‘Novels that illuminate contemporary issues while sticking to a stellar plot are rare enough to stand out. Nina Bhadreshwar’s debut set around a disused school in Sheffield does it triumphantly. The book opens with the discovery of the dismembered body of the school’s former headmaster. DI Diana Walker hears whispers about the dead man’s involvement in a financial fraud that contributed to the school’s closure, but her colleagues insist the murder was gang-related. There’s also an uncomfortable connection to her family: another teacher, who died in mysterious circumstances, a couple of years earlier, attended a black women’s book club that was founded by Walker’s mother.
Bhadreshwar, who grew up in Yorkshire and once worked in Los Angeles as a press officer for the hip hop label Death Row Records moves with ease between an inquiry into the Mau Mau uprising in Kenya where her mother was born, and a murder investigation in Sheffield that is obstructed by racism and sexism.
‘Bhadreshwar’s debut novel is set in and around Sheffield, where DI Diana Walker is investigating the case of a dismembered headteacher whose head has been found on the site of his now-closed school. Walker’s colleagues think it’s the work of an organised crime group, but she’s not so sure, particularly as another former staff member is missing and the body of a third was discovered, two years after death, in a bedsit run by a charity for victims of domestic violence. There’s a great deal going on here, with a very large cast, multiple points of view, and topics ranging from county lines drug running and corporate corruption to the horrors of female genital mutilation and the Mau Mau rebellion in colonial-era Kenya. While this can make for an airless, and somewhat disjointed, reading experience, there’s no doubting the authenticity of Bhadreshwar’s portrayal of people who, with no reason to trust authority, choose to take matters into their own hands.
‘Black* DI Diana Walker, daughter of Kenyan parents* and working in Sheffield, lies at the heart of this ambitious debut by a former journalist.
A dismembered head is found in a locked filing cabinet on the derelict site of what was once a failed secondary school. It turns out to belong to the former headmaster.
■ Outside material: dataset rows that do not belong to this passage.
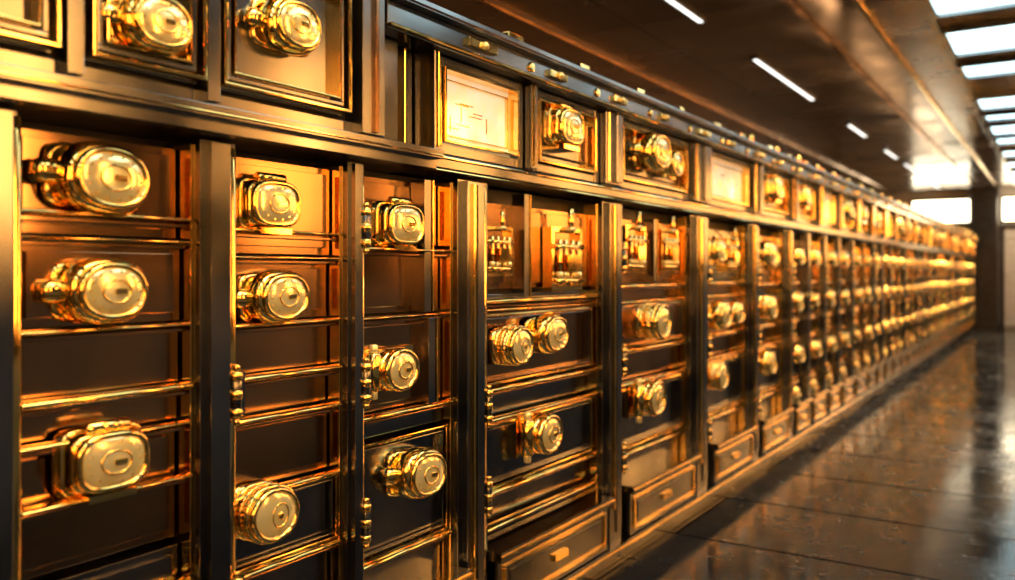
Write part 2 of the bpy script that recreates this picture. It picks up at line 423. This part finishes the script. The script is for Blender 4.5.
# ceiling
m, nt, b = newmat('bronze_ceiling_panels')
geo = nt.nodes.new('ShaderNodeNewGeometry')
br = N(nt, 'ShaderNodeTexBrick', Scale=1.0, Brick_Width=1.15, Row_Height=1.5, Mortar_Size=.014); br.offset = 0
br.inputs['Color1'].default_value = (.14, .105, .08, 1); br.inputs['Color2'].default_value = (.23, .17, .125, 1); br.inputs['Mortar'].default_value = (.02, .014, .01, 1)
nt.links.new(geo.outputs['Position'], br.inputs['Vector'])
n1 = N(nt, 'ShaderNodeTexNoise', Scale=1.2, Detail=5)
nt.links.new(geo.outputs['Position'], n1.inputs['Vector'])
mr = N(nt, 'ShaderNodeMapRange'); mr.inputs[1].default_value = .35; mr.inputs[2].default_value = .65; mr.inputs[3].default_value = .12; mr.inputs[4].default_value = .30
nt.links.new(n1.outputs['Fac'], mr.inputs[0]); nt.links.new(mr.outputs[0], b.inputs['Roughness'])
nt.links.new(br.outputs['Color'], b.inputs['Base Color']); b.inputs['Metallic'].default_value = .75
bp = nt.nodes.new('ShaderNodeBump'); bp.inputs['Strength'].default_value = .5; bp.inputs['Distance'].default_value = .01; bp.invert = True
nt.links.new(br.outputs['Fac'], bp.inputs['Height']); nt.links.new(bp.outputs[0], b.inputs['Normal'])
shell('ceiling', (XL, XR, YB, YF, ZC, ZC+.1), m)

M_WALL = metal('dark_bronze_wall', (.020, .018, .016), (.040, .032, .026), .35, .55, metallic=.3, scale=(1, 1, 1), nscale=2)
M_REFL = metal('grey_blue_reflector', (.18, .21, .24), (.25, .29, .32), .35, .5, metallic=0, scale=(1, 1, 1), nscale=2)
M_WALLL = metal('bronze_wall', (.12, .075, .045), (.20, .12, .07), .35, .55, metallic=.3, scale=(1, 1, 1), nscale=2)
M_END = metal('pale_end_wall', (.38, .33, .26), (.46, .40, .32), .4, .6, metallic=0, nscale=2)
shell('wall_left', (XL-.1, XL, YB, YF, 0, ZC), M_WALLL)
shell('wall_right', (XR, XR+.1, YB, YF, 0, ZC), M_WALL)
shell('wall_back', (XL, XR, YB-.1, YB, 0, ZC), M_WALL)
shell('wall_end', (XL, XR, YF, YF+.1, 0, ZC), M_END)
t = MB(); yy = YB+.02
while yy < YF-2: t.box(XR-.025, XR, yy, yy+1.16, .02, 1.15, 0); yy += 1.2
t.box(XR-.04, XR, YB, YF-.7, 1.15, 1.2, 0)
t.obj('added_reflector_right', None, .006, [M_REFL])  # added grey reflector on the unseen wall, cools the lower doors

for k, (x, w, mt) in enumerate(((-1.75, .03, M_DOOR), (.02, .05, M_DOOR), (.42, .035, M_GOLD), (.80, .06, M_STEEL))):
    t = MB(); t.box(x-w/2, x+w/2, YB, YF, ZC-.03, ZC, 0); t.obj('trim_%d' % (k+1), None, .004, [mt])

# skylights
M_SKY = emis('daylight_pane', (.60, .90, 1.0), 3.2)
sky = [(-2.2,-1.4),(-.6,.3),(.8,1.7),(2.4,3.3),(4.2,5.1),(6.1,6.9),(7.4,8.25),(8.7,9.25),(10.45,11.15),(11.6,12.0),(12.5,13.3),(13.7,14.3),(15.2,15.9),(16.8,17.5),(18.4,19.2),(20.0,20.7)]
for (a, c) in sky:
    e = empty('skylight', (1.7, (a+c)/2, ZC))
    t = MB(); t.box(.86, 2.6, a, c, ZC-.02, ZC, 0); t.obj('pane', e, 0, [M_SKY])
    t = MB()
    t.box(.82, .86, a-.04, c+.04, ZC-.05, ZC, 0); t.box(2.6, 2.64, a-.04, c+.04, ZC-.05, ZC, 0)
    t.box(.86, 2.6, a-.04, a, ZC-.05, ZC, 0); t.box(.86, 2.6, c, c+.04, ZC-.05, ZC, 0)
    for q in (1.44, 2.02): t.box(q-.012, q+.012, a, c, ZC-.035, ZC, 0)
    t.obj('frame', e, .004, [M_STEEL])
M_STRIP = emis('strip_light_diffuser', (.92, .97, .95), 2.2)
for (a, c) in ((-1.8,.2),(1.2,3.2),(4.3,6.15),(7.5,9.6),(11.5,12.6),(14.2,15.3),(16.2,17.7),(19.2,21.2)):
    e = empty('strip_light', (-.66, (a+c)/2, ZC))
    t = MB(); t.box(-.695, -.625, a-.03, c+.03, ZC-.020, ZC, 0); t.obj('housing', e, .004, [M_DARK])
    t = MB(); t.box(-.677, -.643, a, c, ZC-.025, ZC-.015, 0); t.obj('diffuser', e, 0, [M_STRIP])
# added glowing panels on unseen right and back walls, for warm reflections
M_WARM = emis('added_panel_glow', (1.0, .44, .10), 22)
def fill_panel(x, y, nx, ny, z0=1.5, z1=2.75, hw=.13):
    e = empty('added_warm_panel', (x, y, 1.6))
    t = MB()
    if nx: t.box(min(x, x+nx*.04), max(x, x+nx*.04), y-hw-.07, y+hw+.07, z0-.1, z1+.1, 0)
    else: t.box(x-hw-.07, x+hw+.07, min(y, y+ny*.04), max(y, y+ny*.04), z0-.1, z1+.1, 0)
    t.obj('backplate', e, .006, [M_GOLD])
    t = MB()
    if nx: t.box(min(x+nx*.04, x+nx*.09), max(x+nx*.04, x+nx*.09), y-hw, y+hw, z0, z1, 0)
    else: t.box(x-hw, x+hw, min(y+ny*.04, y+ny*.09), max(y+ny*.04, y+ny*.09), z0, z1, 0)
    t.obj('diffuser', e, .01, [M_WARM])
y = -1.6
while y < YF-.6:
    fill_panel(XR, y, -1, 0); y += 1.9
for x in (0.8, 2.1): fill_panel(x, YB, 0, 1)

# end wall windows, pillar, shutter
M_WIN = emis('bright_window_pane', (1.0, .86, .60), 8)
for k, (a, c) in enumerate(((-1.35, -.15), (.52, 1.7), (1.8, 2.8))):
    e = empty('window_%d' % (k+1), ((a+c)/2, YF, 2.7))
    t = MB(); t.box(a, c, YF-.03, YF, 2.47, 2.98, 0); t.obj('pane', e, 0, [M_WIN])
    t = MB()
    t.box(a-.04, c+.04, YF-.06, YF, 2.43, 2.47, 0); t.box(a-.04, c+.04, YF-.06, YF, 2.98, 3.02, 0)
    t.box(a-.04, a, YF-.06, YF, 2.47, 2.98, 0); t.box(c, c+.04, YF-.06, YF, 2.47, 2.98, 0); t.obj('frame', e, .004, [M_DARK])
t = MB(); t.box(-.06, .44, YF-.55, YF-.06, 0, ZC, 0); t.box(-.09, .47, YF-.58, YF-.03, 0, .15, 0); t.box(-.09, .47, YF-.58, YF-.03, 3.0, ZC, 0)
t.obj('pillar', None, .01, [M_DARK])
e = empty('door_1', (1.6, YF, 0))
t = MB()
for k in range(11): t.box(.55, 2.75, YF-.06+.01*(k % 2), YF, .06+k*.2, .06+k*.2+.185, 0)
t.obj('shutter_slats', e, .008, [M_END])
t = MB(); t.box(.48, .55, YF-.1, YF, 0, 2.38, 0); t.box(2.75, 2.82, YF-.1, YF, 0, 2.38, 0); t.box(.48, 2.82, YF-.1, YF, 2.28, 2.38, 0)
t.obj('shutter_frame', e, .006, [M_DARK])

# ------------------------------------------------------------------ area lights
def area(name, loc, rot, sx, sy, col, pw, spread=180):
    l = bpy.data.lights.new(name, 'AREA'); l.shape = 'RECTANGLE'; l.size = sx; l.size_y = sy; l.color = col; l.energy = pw
    l.spread = math.radians(spread)
    o = bpy.data.objects.new(name, l); o.location = loc; o.rotation_euler = rot; S.collection.objects.link(o); return o
for y, p in ((1.5, 8), (6, 14), (10.5, 30), (15, 55), (19.5, 75)):
    area('added_warm_fill', (.74, y, 3.12), (0, math.radians(24), 0), .12, 1.6, (1.0, .66, .30), p, 75)  # added warm fill aimed at the cabinet fronts, no fixture
# added unseen uplights above the cabinets, brightening ceiling and left wall
for y in (3, 8, 13, 18):
    area('added_uplight', (-.5, y, 2.16), (0, math.radians(180-20), 0), .15, 4.0, (1.0, .55, .24), 13)
# area light without a fixture, aimed at the end wall
area('end_wall_light', (1.3, YF-1.6, 3.05), (math.radians(35), 0, 0), .8, .3, (1.0, .86, .66), 45)

w = bpy.data.worlds.new('world'); S.world = w; w.use_nodes = True
w.node_tree.nodes['Background'].inputs[0].default_value = (.5, .4, .3, 1); w.node_tree.nodes['Background'].inputs[1].default_value = .1

# ------------------------------------------------------------------ camera
F = 850.0; TH = math.atan(552/F)
cd = bpy.data.cameras.new('camera'); cam = bpy.data.objects.new('camera', cd); S.collection.objects.link(cam)
cam.location = (1.6, 0, 1.3); cam.rotation_euler = (math.radians(90), 0, TH)
cd.sensor_width = 36; cd.lens = 36*F/1015; cd.shift_y = -18/1015
cd.dof.use_dof = True; cd.dof.focus_distance = 2.4; cd.dof.aperture_fstop = 1.6
cd.clip_start = .05
S.camera = cam
S.view_settings.view_transform = 'Standard'
S.view_settings.look = 'None'
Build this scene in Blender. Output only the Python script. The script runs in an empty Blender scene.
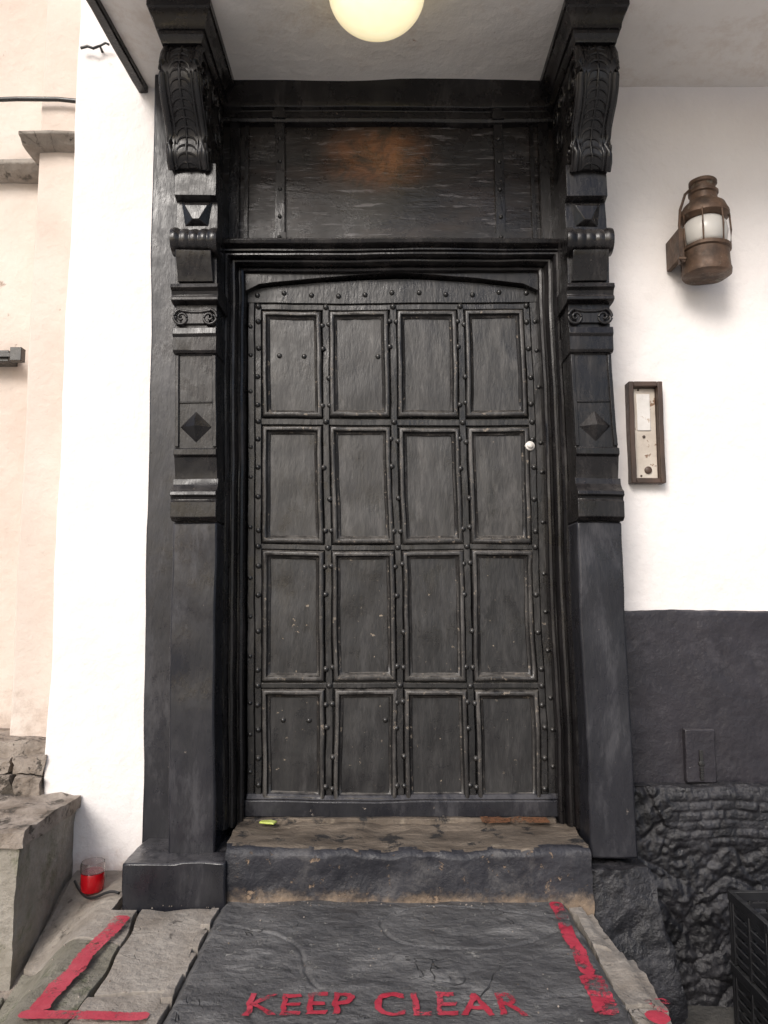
import bpy, bmesh, math, random, zlib
from mathutils import Vector, noise, Matrix
random.seed(7)
R=math.radians
scene=bpy.context.scene
# ------------------------------------------------------------------ materials
def material(name,c1,c2,rough=(.5,.7),scale=4,stretch=(1,1,1),bump=.3,bscale=40,bdist=.004,
             c3=None,chip=.62,chipscale=18,chipw=.03,dust=None,dustamt=.6,metal=0,spec=.5,low=None,lowz=(0,.3),
             alpha_worn=None,streak=None,spot=None,dist=0,crack=None,patch=None,wearmix=(.65,.35)):
    m=bpy.data.materials.new(name); m.use_nodes=True
    nt=m.node_tree; N=nt.nodes; Lk=nt.links
    bs=N['Principled BSDF']
    tc=N.new('ShaderNodeTexCoord'); mp=N.new('ShaderNodeMapping'); mp.inputs['Scale'].default_value=stretch
    Lk.new(tc.outputs['Object'],mp.inputs['Vector'])
    def noi(sc,det=4,ro=.6,vec=None,dist=0):
        n=N.new('ShaderNodeTexNoise'); n.inputs['Scale'].default_value=sc; n.inputs['Detail'].default_value=det
        n.inputs['Roughness'].default_value=ro; n.inputs['Distortion'].default_value=dist
        Lk.new(vec or mp.outputs['Vector'],n.inputs['Vector']); return n
    def mr(src,a,b,c=0,d=1,smooth=False):
        r=N.new('ShaderNodeMapRange'); r.clamp=True
        if smooth: r.interpolation_type='SMOOTHSTEP'
        for i,v in enumerate((a,b,c,d)): r.inputs[i+1].default_value=v
        Lk.new(src,r.inputs[0]); return r.outputs[0]
    def mix(f,a,b):
        x=N.new('ShaderNodeMix'); x.data_type='RGBA'; Lk.new(f,x.inputs[0])
        for i,v in ((6,a),(7,b)):
            if isinstance(v,tuple): x.inputs[i].default_value=(v[0],v[1],v[2],1)
            else: Lk.new(v,x.inputs[i])
        return x.outputs[2]
    def mth(op,a,b):
        x=N.new('ShaderNodeMath'); x.operation=op
        Lk.new(a,x.inputs[0])
        if isinstance(b,(int,float)): x.inputs[1].default_value=b
        else: Lk.new(b,x.inputs[1])
        return x.outputs[0]
    mul=lambda a,b: mth('MULTIPLY',a,b)
    n1=noi(scale,6,.65,None,dist)
    col=mix(mr(n1.outputs[0],.34,.66),c1,c2)
    pf=None
    if patch:   # (colour, scale, threshold, width, amount)
        np_=noi(patch[1],8,.78,mp.outputs['Vector'],.25)
        pf=mul(mr(np_.outputs[0],patch[2],patch[2]+patch[3]),patch[4])
        col=mix(pf,col,patch[0])
    if streak:
        mp2=N.new('ShaderNodeMapping'); mp2.inputs['Scale'].default_value=streak[1]
        Lk.new(tc.outputs['Object'],mp2.inputs['Vector'])
        ns=noi(streak[2],5,.7,mp2.outputs['Vector'],.4)
        col=mix(mul(mr(ns.outputs[0],streak[3],streak[3]+(streak[5] if len(streak)>5 else .16)),streak[4]),col,streak[0])
    if spot:
        ms=N.new('ShaderNodeMapping'); ms.vector_type='POINT'
        ms.inputs['Scale'].default_value=tuple(1/r for r in spot[2])
        ms.inputs['Location'].default_value=tuple(-c/r for c,r in zip(spot[1],spot[2]))
        Lk.new(tc.outputs['Object'],ms.inputs['Vector'])
        ln=N.new('ShaderNodeVectorMath'); ln.operation='LENGTH'; Lk.new(ms.outputs[0],ln.inputs[0])
        nz=noi(7,6,.75,tc.outputs['Object'],.5)
        f=mul(mr(ln.outputs['Value'],.1,1.0,1,0,True),mr(nz.outputs[0],.40,.6,.1,1))
        col=mix(f,col,spot[0])
    if low:
        sx=N.new('ShaderNodeSeparateXYZ'); Lk.new(tc.outputs['Object'],sx.inputs[0])
        nl=noi(11,6,.78)
        ad=mth('ADD',mul(nl.outputs[0],(lowz[1]-lowz[0])*1.6),sx.outputs[2])
        f=mr(ad,lowz[0]+(lowz[1]-lowz[0])*.9,lowz[1]+(lowz[1]-lowz[0])*.6,1,0,True)
        col=mix(f,col,low)
    chipf=None
    if c3:
        nc=noi(chipscale,6,.7,tc.outputs['Object'],.2)
        chipf=mr(nc.outputs[0],chip,chip+chipw)
        col=mix(chipf,col,c3)
    crf=None
    if crack:
        nw=noi(crack[1]*1.3,3,.6,tc.outputs['Object'])
        nk=noi(crack[1],4,.55,tc.outputs['Object'],1.2)
        a=mth('ABSOLUTE',mth('SUBTRACT',nk.outputs[0],.5),0)
        crf=mr(a,0,crack[2],1,0)
        crf=mul(crf,mr(nw.outputs[0],.5,.62))
        col=mix(mul(crf,.8),col,crack[0])
    if dust:
        ge=N.new('ShaderNodeNewGeometry'); sz=N.new('ShaderNodeSeparateXYZ'); Lk.new(ge.outputs['True Normal'],sz.inputs[0])
        nd=noi(25,3,.6,tc.outputs['Object'])
        f=mul(mul(mr(sz.outputs[2],.25,.8),mr(nd.outputs[0],.3,.6)),dustamt)
        col=mix(f,col,dust)
    Lk.new(col,bs.inputs['Base Color'])
    nr=noi(scale*1.7,5,.7,tc.outputs['Object'],.3)
    rg=mr(nr.outputs[0],.36,.62,rough[0],rough[1])
    if pf is not None: rg=mth('ADD',rg,mul(pf,.15))
    Lk.new(rg,bs.inputs['Roughness'])
    bs.inputs['Metallic'].default_value=metal
    bs.inputs['Specular IOR Level'].default_value=spec
    nb=noi(bscale,5,.65); nb2=noi(bscale*.22,3,.55)
    h=mth('ADD',nb.outputs[0],mul(nb2.outputs[0],1.6))
    if chipf is not None: h=mth('SUBTRACT',h,mul(chipf,.35))
    if crf is not None: h=mth('SUBTRACT',h,mul(crf,.9))
    bp=N.new('ShaderNodeBump'); bp.inputs['Strength'].default_value=bump; bp.inputs['Distance'].default_value=bdist
    Lk.new(h,bp.inputs['Height']); Lk.new(bp.outputs[0],bs.inputs['Normal'])
    if alpha_worn is not None:
        na=noi(90,6,.8,tc.outputs['Object'],0); nb_=noi(11,4,.6,tc.outputs['Object'])
        s=mth('ADD',mul(na.outputs[0],wearmix[0]),mul(nb_.outputs[0],wearmix[1]))
        Lk.new(mr(s,alpha_worn,alpha_worn+.06),bs.inputs['Alpha'])
    return m

M={}
G=(1.5,1.5,.45)
M['blk']=material('black_gloss_paint',(.0045,.004,.0045),(.012,.0105,.011),(.14,.42),5,G,bump=.5,bscale=42,bdist=.003,spec=.42,
    c3=(.11,.088,.07),chip=.69,chipscale=30,dust=(.075,.069,.066),dustamt=.55,patch=((.036,.032,.031),5,.53,.10,.6))
M['blklow']=material('black_paint_bluish',(.008,.0085,.0115),(.019,.019,.024),(.18,.45),4,G,bump=.55,bscale=30,bdist=.0035,spec=.45,
    c3=(.16,.135,.115),chip=.685,chipscale=24,dust=(.10,.095,.1),dustamt=.6,patch=((.052,.051,.057),4,.53,.10,.65))
M['door']=material('door_black_paint',(.007,.007,.0075),(.018,.017,.017),(.16,.44),5,G,bump=.55,bscale=55,bdist=.003,spec=.5,
    c3=(.14,.115,.09),chip=.68,chipscale=35,dust=(.15,.138,.125),dustamt=.85,patch=((.055,.052,.05),5,.53,.10,.65))
M['doorwear']=material('door_worn_arris_paint',(.018,.017,.017),(.040,.037,.035),(.2,.45),8,G,bump=.6,bscale=60,bdist=.003,spec=.5,
    c3=(.18,.15,.12),chip=.60,chipscale=40,dust=(.16,.148,.135),dustamt=.8,patch=((.09,.084,.079),8,.5,.10,.7))
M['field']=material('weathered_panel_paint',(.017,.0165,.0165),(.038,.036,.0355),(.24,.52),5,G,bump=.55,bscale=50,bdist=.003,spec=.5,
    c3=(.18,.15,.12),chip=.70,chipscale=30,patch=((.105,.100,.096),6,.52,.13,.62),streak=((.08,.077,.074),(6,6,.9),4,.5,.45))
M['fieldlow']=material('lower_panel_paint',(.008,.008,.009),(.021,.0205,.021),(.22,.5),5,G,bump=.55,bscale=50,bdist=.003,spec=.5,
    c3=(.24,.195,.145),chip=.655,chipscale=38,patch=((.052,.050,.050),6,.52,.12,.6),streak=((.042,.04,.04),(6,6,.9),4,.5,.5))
M['frieze']=material('aged_varnished_board',(.004,.0035,.0035),(.013,.009,.008),(.16,.40),3,(.6,1,2.2),bump=.55,bscale=36,bdist=.003,spec=.45,
    c3=(.11,.10,.097),chip=.68,chipscale=9,streak=((.15,.142,.147),(1.0,1.2,9),5.5,.575,.7,.07),spot=((.20,.075,.028),(-.03,0,2.85),(.30,1,.19)),
    patch=((.028,.018,.014),3,.5,.15,.8))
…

But there is no apparent motive for the crime and some of Walker’s colleagues put it down to county lines violence. She is not so sure and starts to delve into the school’s background. It transpires that another teacher is missing while a second has been found dead. Add into the plot the coercion of black women and female genital mutilation, not to mention Britain’s colonial past and organised crime. The result is a fine story that is all but lost in other issues.’
*. it states clearly in the novel Diana is mixed race and her father is Scottish.
‘A new female detective is in town, investigating a grisly murder while facing racism and misogyny among her colleagues. The detective is DI Diana Walker, the town is Sheffield, and the murder is of a headmaster whose dismembered body is found on the derelict site of a recently closed school. The debut novel from former jouirnalist and teacher Nina Bhadreshwar delves into the fast moving multi-cultural world of Sheffield, taking on the different communities affected by the crime. The so-called Operation Kestrel flies off at pace, uncovering missing teachers, unreported crimes and silent witnesses. The death of another teacher complicates the investigation as well as the involvement of a book club which DI Walker’s mother belongs to. DI Walker is a worthy addition to the band of fictional female detectives and is set to become a firm favourtie for crime fans.’
'Prepare to have your expectations expanded for what the British police procedural can be and say and do. Not since David Peace's “RED RIDING” quartet has a homegrown policer shattered the ceiling and raised the whole genre to the skies. And Nina Bhadreshwar takes things higher still: adroitly “THE DAY OF THE ROARING” voices the too-often silenced, unearths buried histories both local and transnational to expose the crimes behind the crimes. This is a grimly gorgeous novel, never less than gripping and meticulous in its plotting and literary ventriloquisms. It gifts, not just a defiant future to the lives and legacies of those denied justice and agency, but also a defiant future to the British crime novel itself.'
‘”THE DAY OF THE ROARING” is one of the most startling and compelling debuts I’ve read, and heralds the arrival of Nina Bhadreshwar as one of the most original and exciting new voices in fiction.’
‘I loved “THE DAY OF THE ROARING”, and especially the character of Diana. Such a warm and humane book without straying into sentiment. This terrific first novel has everything I love in a crime novel – passion, interesting and rooted characters and a great story.’